O Deus do amor é só um

Por Carmo Rodeia

“As religiões são caminhos diferentes para um mesmo ponto. Que interessa usarmos itinerários diferentes, desde que cheguemos ao mesmo objetivo”. Peço de empréstimo esta citação retirada de Cartas ao Ashram de Mahatma Gandhi, para ilustrar uma das experiências mais interessantes que vivi nos últimos dias.

De visita à Capadócia com o meu filho Gonçalo, e com a carta aos Efésios escrita por Paulo bem por perto, fiz o percurso dos primeiros cristãos neste bocadinho de terra onde hoje vivem quatro milhões de habitantes, esmagadoramente muçulmanos. E fizemo-lo acompanhados por um casal jovem, muçulmano da Bósnia- Herzegovina, ela economista e ele engenheiro eletrotécnico.

A experiência foi interessantíssima no que teve de partilha e de comunhão nas horas que estivemos juntos, durante as quais vivemos refeições, momentos de oração e desabafos sobre a situação política no mundo, em particular sobre a situação na zona dos balcãs, agora mais apaziguada, mas ainda assim sempre tensa.

A memória que tinham dos conflitos da década de 90 é dos livros, tal como a minha em relação à perseguição de que os primeiros cristãos foram alvo, nesta zona do globo e em tantas outras governadas primeiro pelos romanos e depois pelos otomanos. E, já agora, porque a experiência da perseguição é recente, já do século XX,  das famílias perseguidas pelo tirano Radovan Karadizic que liderou a proclamação de uma República Sérvia da Bósnia-Herzegovina, a 7 de abril de 1992, a qual desencadeou um feroz conflito entre o exército estatal bósnio, dirigido pelos muçulmanos, e os sérvios auxiliados pela Nova Federação Jugoslava, criada em abril de 1992 e constituída pela Sérvia e Montenegro. No início, esta fação levou a melhor ao cercar importantes cidades de maioria muçulmana e ao conseguir tomar cerca de dois terços do território. No entanto, o conflito ultrapassou a esfera militar. Ao mesmo tempo que os sérvios avançavam, iniciaram um autêntico e chocante processo de limpeza étnica, recordando os horrores nazis. Durante vários anos, as populações civis foram as mais martirizadas e impedidas de viver com dignidade.

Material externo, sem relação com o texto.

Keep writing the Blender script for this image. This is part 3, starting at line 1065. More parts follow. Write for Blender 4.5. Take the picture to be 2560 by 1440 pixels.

Aliás, a conversa sobre o tema começou justamente aí: ambos tínhamos a memória, não vivida mas de conhecimento, de nalgum momento termos sofrido a perseguição, a crueldade da intolerância e da incompreensão só porque professávamos uma religião diferente da do regime. Nós há dois mil anos; eles no nosso século XX.

Como disse Dietrich Bonhöffer, “Deus mistura-se com a História nas formas mais inesperadas”. Mas a procura de Deus também é tanto mais séria quanto mais aprofundarmos o conhecimento e experiência da nossa História. Naquelas curtas horas de comunhão entre crentes- católicos e muçulmanos- esta verdade não poderia ter sido mais evidente.

A dimensão religiosa é uma componente fundamental da identidade e da cultura dos povos. A diversidade de crenças, valores e de afirmações identitárias, baseadas na pertença religiosa, é um espaço privilegiado para o aprofundamento de uma cultura plural e aberta ao diálogo e, sem ele, corremos o risco de nos fecharmos no receio do desconhecido, numa visão estática das culturas, não aprendendo nada uns com os outros. A questão é particularmente pertinente no tempo que vivemos, marcado por uma forte mobilidade migratória, de gente de várias proveniências e credos religiosos.

Naquelas poucas horas- a mim pareceram-me muito poucas para aprender e conhecer mais sobre o Islão- percebi que este tempo de mudança que vivemos pode ser um tempo muito frutuoso, um tempo de esperança, como nos diz o Papa Francisco na sua encíclica Fratelli Tutti.

Aceitar o pluralismo não significa abdicar, diluir ou negar os nossos valores, mas abrirmo-nos a novos horizontes com sentido. A tolerância, a capacidade de interagir e a compreensão mútua são as únicas premissas para a paz. E como gostei de ver e partilhar orações antes e depois das refeições com gente que professa uma religião diferente da minha mas reza ao mesmo Deus, o Deus de amor e de misericórdia.

Com Mia Couto, é urgente conhecermos melhor aqueles a quem temos chamado “eles”.